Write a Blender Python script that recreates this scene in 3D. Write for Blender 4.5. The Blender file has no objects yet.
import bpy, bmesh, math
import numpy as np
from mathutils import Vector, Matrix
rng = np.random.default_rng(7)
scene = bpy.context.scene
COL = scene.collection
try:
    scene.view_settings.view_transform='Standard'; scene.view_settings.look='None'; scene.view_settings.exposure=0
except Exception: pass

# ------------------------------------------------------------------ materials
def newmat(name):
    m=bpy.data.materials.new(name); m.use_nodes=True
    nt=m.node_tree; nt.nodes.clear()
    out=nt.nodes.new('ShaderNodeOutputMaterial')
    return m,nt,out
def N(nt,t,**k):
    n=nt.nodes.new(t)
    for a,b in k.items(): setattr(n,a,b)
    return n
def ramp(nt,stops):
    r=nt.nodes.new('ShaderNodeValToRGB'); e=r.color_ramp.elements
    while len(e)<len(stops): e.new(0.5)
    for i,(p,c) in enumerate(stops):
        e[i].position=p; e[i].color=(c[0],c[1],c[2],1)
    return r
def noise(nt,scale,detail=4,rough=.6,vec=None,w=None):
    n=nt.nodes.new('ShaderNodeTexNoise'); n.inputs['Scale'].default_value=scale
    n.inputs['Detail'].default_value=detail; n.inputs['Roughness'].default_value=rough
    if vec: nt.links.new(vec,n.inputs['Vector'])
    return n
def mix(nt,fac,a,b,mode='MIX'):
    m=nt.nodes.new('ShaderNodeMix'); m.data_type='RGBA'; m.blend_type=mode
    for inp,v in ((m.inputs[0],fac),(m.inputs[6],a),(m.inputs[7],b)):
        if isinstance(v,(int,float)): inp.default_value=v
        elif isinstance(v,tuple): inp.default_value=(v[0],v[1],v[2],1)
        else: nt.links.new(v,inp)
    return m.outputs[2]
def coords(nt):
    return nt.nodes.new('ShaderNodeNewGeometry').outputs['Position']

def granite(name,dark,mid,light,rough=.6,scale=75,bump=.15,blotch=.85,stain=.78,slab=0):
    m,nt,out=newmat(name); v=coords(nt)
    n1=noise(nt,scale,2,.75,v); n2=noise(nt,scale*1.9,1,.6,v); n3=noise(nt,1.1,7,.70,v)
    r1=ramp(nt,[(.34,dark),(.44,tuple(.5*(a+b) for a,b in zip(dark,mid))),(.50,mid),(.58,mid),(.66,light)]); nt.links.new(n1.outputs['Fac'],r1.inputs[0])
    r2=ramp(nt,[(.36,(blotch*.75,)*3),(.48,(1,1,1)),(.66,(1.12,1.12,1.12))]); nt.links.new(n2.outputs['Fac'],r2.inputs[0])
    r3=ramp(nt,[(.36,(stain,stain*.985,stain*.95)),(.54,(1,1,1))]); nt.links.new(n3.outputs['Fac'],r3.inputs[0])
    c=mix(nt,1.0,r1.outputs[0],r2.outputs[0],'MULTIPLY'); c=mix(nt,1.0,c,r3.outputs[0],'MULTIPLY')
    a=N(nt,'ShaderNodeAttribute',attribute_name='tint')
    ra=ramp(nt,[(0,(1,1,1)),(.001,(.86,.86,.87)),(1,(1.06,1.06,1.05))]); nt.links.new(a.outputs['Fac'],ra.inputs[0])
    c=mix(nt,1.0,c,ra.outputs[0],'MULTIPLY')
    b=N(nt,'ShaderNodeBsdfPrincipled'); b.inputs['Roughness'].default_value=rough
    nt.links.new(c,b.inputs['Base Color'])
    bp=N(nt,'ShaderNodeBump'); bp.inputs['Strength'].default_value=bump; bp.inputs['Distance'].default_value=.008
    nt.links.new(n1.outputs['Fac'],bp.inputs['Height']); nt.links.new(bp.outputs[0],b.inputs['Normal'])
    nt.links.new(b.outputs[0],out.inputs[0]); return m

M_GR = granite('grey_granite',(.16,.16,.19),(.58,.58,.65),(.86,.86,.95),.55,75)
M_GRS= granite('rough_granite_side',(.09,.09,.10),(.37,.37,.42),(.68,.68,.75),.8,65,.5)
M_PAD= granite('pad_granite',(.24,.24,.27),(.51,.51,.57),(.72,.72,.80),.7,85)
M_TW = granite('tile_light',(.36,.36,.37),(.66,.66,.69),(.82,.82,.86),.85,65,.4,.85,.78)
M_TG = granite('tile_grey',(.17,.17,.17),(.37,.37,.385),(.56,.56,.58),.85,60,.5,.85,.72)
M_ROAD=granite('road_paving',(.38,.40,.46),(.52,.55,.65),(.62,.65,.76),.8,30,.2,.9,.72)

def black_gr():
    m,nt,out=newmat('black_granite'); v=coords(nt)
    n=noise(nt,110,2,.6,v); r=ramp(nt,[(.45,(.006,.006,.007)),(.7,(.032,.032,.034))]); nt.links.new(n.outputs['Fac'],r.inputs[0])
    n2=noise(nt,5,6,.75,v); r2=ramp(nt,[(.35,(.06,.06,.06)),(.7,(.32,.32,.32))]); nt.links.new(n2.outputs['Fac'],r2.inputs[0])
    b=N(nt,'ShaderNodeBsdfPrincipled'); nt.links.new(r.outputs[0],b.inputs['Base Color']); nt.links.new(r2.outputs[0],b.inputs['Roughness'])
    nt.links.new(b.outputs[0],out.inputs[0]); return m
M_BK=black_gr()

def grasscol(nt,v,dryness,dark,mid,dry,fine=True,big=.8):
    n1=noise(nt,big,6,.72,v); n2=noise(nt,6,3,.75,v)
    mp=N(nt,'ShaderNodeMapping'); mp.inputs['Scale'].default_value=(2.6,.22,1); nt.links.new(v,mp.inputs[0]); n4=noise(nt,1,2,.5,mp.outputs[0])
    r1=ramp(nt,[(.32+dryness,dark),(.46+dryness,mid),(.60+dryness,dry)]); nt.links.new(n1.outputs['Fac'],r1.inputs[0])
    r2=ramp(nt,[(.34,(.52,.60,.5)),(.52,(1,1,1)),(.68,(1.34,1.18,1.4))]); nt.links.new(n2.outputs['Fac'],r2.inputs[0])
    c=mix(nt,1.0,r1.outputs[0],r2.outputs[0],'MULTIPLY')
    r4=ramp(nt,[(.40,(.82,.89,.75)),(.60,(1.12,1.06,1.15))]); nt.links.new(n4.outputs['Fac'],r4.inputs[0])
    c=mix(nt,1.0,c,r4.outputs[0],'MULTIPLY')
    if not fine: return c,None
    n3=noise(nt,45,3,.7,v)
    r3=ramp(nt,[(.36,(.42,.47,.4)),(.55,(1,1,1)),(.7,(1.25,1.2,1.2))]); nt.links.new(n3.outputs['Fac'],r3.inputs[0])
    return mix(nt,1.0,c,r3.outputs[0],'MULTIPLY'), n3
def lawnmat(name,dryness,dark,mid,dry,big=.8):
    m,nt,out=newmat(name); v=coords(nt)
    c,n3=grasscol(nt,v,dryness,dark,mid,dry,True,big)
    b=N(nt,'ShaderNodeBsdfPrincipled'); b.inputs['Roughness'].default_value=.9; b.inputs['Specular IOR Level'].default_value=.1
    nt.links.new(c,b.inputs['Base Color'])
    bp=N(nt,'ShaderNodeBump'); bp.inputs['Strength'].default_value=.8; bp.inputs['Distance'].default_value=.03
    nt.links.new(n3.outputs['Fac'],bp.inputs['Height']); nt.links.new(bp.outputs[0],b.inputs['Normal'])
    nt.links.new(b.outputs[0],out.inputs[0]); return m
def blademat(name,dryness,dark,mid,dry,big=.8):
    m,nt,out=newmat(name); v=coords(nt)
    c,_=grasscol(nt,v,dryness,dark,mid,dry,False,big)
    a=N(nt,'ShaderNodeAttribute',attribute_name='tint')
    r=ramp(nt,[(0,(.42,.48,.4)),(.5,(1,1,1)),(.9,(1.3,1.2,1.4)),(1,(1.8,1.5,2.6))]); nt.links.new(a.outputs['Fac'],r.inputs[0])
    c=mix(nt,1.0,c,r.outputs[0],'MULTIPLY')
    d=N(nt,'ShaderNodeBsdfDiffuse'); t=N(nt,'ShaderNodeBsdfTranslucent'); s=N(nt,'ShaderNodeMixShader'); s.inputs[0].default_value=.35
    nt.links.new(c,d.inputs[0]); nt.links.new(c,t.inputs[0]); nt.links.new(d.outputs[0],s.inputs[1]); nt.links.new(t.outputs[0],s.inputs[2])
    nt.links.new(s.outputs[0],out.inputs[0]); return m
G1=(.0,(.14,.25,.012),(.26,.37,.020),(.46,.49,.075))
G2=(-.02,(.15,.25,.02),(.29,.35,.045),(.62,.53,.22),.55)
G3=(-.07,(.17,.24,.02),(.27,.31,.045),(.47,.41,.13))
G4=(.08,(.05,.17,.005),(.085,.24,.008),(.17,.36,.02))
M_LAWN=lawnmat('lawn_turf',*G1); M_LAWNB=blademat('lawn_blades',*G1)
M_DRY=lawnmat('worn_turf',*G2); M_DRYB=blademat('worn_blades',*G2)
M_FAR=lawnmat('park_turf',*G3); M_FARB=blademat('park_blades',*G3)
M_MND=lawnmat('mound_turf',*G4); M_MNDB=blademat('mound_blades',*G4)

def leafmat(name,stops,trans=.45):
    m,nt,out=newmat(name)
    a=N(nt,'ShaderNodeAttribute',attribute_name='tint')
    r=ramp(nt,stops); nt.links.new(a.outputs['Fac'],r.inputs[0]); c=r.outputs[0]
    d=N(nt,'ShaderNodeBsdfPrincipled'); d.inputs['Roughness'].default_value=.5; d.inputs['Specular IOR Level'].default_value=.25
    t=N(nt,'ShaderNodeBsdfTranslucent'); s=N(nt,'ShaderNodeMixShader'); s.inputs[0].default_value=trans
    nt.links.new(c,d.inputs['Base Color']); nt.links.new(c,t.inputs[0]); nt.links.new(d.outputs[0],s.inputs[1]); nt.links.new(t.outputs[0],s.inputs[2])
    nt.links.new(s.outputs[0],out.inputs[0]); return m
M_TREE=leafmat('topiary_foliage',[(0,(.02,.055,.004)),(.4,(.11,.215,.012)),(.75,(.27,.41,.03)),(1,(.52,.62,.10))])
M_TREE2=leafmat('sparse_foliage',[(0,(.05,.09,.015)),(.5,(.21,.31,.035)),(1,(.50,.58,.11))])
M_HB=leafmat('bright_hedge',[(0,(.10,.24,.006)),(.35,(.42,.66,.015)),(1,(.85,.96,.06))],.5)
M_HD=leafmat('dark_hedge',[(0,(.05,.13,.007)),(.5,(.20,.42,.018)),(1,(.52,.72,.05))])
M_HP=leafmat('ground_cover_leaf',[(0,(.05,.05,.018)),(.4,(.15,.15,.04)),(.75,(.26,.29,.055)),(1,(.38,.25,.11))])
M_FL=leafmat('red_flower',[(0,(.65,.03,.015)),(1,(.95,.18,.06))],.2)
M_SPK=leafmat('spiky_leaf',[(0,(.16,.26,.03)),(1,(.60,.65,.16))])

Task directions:
Review the material and copy each line in which the word "leafmat" appears.

The reply:
def leafmat(name,stops,trans=.45):
M_TREE=leafmat('topiary_foliage',[(0,(.02,.055,.004)),(.4,(.11,.215,.012)),(.75,(.27,.41,.03)),(1,(.52,.62,.10))])
M_TREE2=leafmat('sparse_foliage',[(0,(.05,.09,.015)),(.5,(.21,.31,.035)),(1,(.50,.58,.11))])
M_HB=leafmat('bright_hedge',[(0,(.10,.24,.006)),(.35,(.42,.66,.015)),(1,(.85,.96,.06))],.5)
M_HD=leafmat('dark_hedge',[(0,(.05,.13,.007)),(.5,(.20,.42,.018)),(1,(.52,.72,.05))])
M_HP=leafmat('ground_cover_leaf',[(0,(.05,.05,.018)),(.4,(.15,.15,.04)),(.75,(.26,.29,.055)),(1,(.38,.25,.11))])
M_FL=leafmat('red_flower',[(0,(.65,.03,.015)),(1,(.95,.18,.06))],.2)
M_SPK=leafmat('spiky_leaf',[(0,(.16,.26,.03)),(1,(.60,.65,.16))])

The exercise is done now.